For those who live with cerebral palsy, however, touch might look like patting the screen with the back of the hand, or dragging a palm or a fist. “When that happens, the screen picks up a big blobby area,” says the Detroit native, “and the system has no idea what to do with it.”

Yet.

Imagine a system that adapts to touch — whatever that might look like. Enter: Smart Touch, a software that would allow people with motor impairments to pick up a device and, with a simple calibration procedure, be able to use it without needing additional specialized technologies.

Think of it as the counterpart to automated speech recognition, where the device asks you to repeat a few phrases so it can pick up on your unique speech patterns. In Mott’s model, the device asks you to touch a crosshair so it can pick up on your unique touch patterns and adjust how it responds.

The project is a work in progress, constantly being tested and tuned by Mott and a small team of researchers including his advisor, Associate Professor Jacob Wobbrock, and it’s all guided by Mott’s participants, who give him real-life, real-time feedback.

Two years ago, at the start of the project, Mott lugged a table-sized touch-screen device into Provail, a local center that helps people with disabilities pursue the lives they want to live.

Smart Touch participant and DJ Ken Frye at KEXP
Smart Touch participant and DJ Ken Frye at KEXP

There, Mott worked to make Smart Touch a reality, beginning by asking volunteers to hit targets on the screen. One of them was Ken Frye, a DJ with cerebral palsy who’s been in the radio industry for over 40 years. Today, Frye hosts his own radio show using older technology, but he says being able to use a touch-screen device would make his job much easier and faster.

The stories of the participants varied, but each one was equally important to Mott’s research. “I had a wide range of participants, so I saw a wide range of strategies used to complete the tasks,” he says, stressing that this is why inclusive innovation — actually looping the software’s target population into the design process — is so important. “It was difficult to get an understanding of what ‘touch’ looks like.”

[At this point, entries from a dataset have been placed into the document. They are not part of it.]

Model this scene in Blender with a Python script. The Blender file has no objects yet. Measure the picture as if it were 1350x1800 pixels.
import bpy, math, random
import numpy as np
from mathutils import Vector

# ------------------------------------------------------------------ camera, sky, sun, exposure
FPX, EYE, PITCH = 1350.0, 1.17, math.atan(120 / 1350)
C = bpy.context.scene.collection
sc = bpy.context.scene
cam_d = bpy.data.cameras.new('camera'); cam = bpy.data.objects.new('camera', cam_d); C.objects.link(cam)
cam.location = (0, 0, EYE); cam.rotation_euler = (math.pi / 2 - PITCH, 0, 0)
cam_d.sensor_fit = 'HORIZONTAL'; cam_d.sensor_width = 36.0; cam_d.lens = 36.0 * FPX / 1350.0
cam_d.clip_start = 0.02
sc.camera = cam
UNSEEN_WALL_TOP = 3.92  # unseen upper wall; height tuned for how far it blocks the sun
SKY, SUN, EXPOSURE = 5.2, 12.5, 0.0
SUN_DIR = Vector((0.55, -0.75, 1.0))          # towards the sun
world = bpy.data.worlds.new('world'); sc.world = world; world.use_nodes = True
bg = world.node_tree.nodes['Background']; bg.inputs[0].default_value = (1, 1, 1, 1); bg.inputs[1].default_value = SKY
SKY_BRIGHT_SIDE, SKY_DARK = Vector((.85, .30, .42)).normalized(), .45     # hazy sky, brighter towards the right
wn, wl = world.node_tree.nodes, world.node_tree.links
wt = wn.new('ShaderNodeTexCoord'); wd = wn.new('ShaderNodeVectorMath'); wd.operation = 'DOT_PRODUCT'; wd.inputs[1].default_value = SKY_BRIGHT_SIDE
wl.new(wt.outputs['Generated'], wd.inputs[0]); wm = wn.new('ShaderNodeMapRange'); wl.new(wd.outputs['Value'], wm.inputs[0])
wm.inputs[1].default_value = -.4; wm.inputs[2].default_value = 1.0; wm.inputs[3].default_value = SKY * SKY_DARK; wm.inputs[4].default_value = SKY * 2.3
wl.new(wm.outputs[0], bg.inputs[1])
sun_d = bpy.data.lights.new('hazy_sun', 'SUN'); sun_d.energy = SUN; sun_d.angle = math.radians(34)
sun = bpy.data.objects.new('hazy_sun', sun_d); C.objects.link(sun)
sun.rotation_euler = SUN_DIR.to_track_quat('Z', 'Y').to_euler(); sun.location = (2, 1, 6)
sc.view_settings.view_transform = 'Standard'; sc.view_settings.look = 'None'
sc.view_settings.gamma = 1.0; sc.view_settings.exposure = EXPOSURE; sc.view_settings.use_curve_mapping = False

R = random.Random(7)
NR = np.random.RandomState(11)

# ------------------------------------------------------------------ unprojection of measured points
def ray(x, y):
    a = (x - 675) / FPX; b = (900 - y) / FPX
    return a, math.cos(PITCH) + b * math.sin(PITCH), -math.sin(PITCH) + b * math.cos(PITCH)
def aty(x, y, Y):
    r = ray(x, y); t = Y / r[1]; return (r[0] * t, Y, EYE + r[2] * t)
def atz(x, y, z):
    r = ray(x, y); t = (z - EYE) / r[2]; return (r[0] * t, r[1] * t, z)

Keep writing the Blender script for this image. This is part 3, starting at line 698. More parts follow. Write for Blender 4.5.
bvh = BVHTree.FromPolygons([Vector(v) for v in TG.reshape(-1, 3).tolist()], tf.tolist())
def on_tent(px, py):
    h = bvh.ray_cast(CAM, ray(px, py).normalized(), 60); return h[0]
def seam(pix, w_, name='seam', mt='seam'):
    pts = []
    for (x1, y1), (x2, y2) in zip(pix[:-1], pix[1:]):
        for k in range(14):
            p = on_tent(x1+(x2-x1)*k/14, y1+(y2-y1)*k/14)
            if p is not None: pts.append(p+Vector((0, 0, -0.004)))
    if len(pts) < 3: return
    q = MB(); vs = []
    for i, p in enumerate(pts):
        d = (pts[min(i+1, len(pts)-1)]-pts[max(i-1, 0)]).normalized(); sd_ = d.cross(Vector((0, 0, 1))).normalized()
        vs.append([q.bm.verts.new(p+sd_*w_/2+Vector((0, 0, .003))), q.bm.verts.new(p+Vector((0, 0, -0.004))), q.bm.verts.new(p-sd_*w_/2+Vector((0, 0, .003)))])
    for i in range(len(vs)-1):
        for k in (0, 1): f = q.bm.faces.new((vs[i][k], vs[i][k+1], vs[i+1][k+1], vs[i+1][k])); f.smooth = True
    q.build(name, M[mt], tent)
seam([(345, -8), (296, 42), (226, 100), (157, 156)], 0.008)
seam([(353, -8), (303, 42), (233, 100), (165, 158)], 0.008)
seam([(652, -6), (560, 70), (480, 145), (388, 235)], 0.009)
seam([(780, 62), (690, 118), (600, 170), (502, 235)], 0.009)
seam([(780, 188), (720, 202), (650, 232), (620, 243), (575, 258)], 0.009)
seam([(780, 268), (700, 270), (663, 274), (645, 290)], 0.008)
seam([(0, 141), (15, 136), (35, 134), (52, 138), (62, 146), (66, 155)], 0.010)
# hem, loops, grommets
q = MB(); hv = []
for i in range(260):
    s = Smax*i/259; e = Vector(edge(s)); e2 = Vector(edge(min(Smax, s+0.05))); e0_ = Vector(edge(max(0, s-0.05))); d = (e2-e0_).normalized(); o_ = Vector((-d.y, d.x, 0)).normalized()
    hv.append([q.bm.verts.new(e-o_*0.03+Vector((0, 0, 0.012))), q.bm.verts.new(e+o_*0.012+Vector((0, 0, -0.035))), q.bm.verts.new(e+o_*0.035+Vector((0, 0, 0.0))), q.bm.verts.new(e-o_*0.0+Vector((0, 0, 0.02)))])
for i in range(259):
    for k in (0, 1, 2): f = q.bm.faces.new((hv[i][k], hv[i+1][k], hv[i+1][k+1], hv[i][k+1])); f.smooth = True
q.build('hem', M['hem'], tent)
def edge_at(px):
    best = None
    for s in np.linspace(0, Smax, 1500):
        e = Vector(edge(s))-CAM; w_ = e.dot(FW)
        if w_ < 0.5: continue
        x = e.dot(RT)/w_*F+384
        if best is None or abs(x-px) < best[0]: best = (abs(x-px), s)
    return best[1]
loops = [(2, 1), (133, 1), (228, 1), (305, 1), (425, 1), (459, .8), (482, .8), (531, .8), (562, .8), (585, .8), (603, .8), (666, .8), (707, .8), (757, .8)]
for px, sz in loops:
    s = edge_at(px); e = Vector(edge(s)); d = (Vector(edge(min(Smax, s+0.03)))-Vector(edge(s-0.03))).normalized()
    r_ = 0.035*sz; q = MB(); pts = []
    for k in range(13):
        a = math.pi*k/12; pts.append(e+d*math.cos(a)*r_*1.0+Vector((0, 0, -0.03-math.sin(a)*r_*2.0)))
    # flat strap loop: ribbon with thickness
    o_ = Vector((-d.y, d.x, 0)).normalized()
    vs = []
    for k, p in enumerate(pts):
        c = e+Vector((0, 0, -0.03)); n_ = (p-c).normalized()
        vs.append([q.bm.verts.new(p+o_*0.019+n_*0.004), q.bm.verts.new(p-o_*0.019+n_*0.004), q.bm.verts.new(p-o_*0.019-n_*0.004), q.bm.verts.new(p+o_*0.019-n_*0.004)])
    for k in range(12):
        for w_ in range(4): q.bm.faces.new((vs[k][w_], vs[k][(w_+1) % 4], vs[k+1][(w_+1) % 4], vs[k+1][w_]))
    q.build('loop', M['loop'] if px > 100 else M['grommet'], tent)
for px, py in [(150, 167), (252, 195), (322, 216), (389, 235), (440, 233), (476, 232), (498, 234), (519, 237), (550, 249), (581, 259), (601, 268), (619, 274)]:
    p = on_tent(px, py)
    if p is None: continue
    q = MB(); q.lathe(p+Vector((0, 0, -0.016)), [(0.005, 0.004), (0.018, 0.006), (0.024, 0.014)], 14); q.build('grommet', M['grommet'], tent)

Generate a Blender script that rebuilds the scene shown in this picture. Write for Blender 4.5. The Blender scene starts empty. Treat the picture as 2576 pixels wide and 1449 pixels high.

Mott says people used the software in ways he couldn’t have predicted, which resulted in a lot of trial and error. But failure is part of the learning process, and as he creates newer versions of Smart Touch over the next few years, the iterations will only get better.

Martez Mott and Ken Frye work on Smart Touch at Provail
Martez Mott and Ken Frye work on Smart Touch at Provail

“The hope is that you could buy a device, turn on an accessibility setting, and then go through a calibration procedure for better touch performance so you can use your phone or tablet however you like,” says Mott, who’s slated to wrap up his dissertation by 2019.

Rolling it into the market is a few years away, but Mott has a vision, starting with buy-in from the tech industry. “I would love to see every touch-enabled device — public or private — be accessible, with this technology integrated into every operating system, quietly running in the background. I want to see a check-out kiosk at the grocery store embedded with intelligence that can infer people’s behaviors based on their unique touch,” he says. “We can do it.”